| Data extract |
________

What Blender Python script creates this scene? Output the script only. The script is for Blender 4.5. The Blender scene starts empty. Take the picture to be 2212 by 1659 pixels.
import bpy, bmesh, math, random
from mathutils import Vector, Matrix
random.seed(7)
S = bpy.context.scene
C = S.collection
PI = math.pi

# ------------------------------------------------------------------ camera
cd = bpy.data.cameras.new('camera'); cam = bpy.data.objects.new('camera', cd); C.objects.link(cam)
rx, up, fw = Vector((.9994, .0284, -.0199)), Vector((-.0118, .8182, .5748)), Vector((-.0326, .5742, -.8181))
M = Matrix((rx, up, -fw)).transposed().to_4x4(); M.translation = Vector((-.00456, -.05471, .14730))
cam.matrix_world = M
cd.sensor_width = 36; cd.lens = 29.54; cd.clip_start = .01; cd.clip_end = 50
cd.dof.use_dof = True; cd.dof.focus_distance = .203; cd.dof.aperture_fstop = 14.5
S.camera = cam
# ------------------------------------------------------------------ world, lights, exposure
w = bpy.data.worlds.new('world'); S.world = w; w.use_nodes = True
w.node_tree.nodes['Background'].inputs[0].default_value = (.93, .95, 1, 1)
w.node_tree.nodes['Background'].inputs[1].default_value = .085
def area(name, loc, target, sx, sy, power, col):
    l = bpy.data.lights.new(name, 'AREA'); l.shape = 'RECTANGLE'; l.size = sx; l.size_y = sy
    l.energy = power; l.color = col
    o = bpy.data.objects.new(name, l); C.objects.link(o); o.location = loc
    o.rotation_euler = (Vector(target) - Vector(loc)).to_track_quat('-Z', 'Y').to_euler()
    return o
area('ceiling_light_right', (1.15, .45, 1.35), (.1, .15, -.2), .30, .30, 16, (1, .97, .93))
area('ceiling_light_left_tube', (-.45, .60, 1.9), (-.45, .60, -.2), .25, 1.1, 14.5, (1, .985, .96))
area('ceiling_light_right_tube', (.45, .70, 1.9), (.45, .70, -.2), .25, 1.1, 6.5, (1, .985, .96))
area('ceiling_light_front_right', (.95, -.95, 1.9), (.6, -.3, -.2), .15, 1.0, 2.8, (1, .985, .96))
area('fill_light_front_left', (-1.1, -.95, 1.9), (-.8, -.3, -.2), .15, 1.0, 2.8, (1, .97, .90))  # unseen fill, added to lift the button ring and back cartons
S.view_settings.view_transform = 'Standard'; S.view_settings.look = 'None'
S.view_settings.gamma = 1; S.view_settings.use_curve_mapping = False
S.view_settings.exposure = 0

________

| Given exercise |
Repeat, exactly and only, the lines from the beginning of the material through the line that contains "PI = math.pi".

| Finished exercise |
What Blender Python script creates this scene? Output the script only. The script is for Blender 4.5. The Blender scene starts empty. Take the picture to be 2212 by 1659 pixels.
import bpy, bmesh, math, random
from mathutils import Vector, Matrix
random.seed(7)
S = bpy.context.scene
C = S.collection
PI = math.pi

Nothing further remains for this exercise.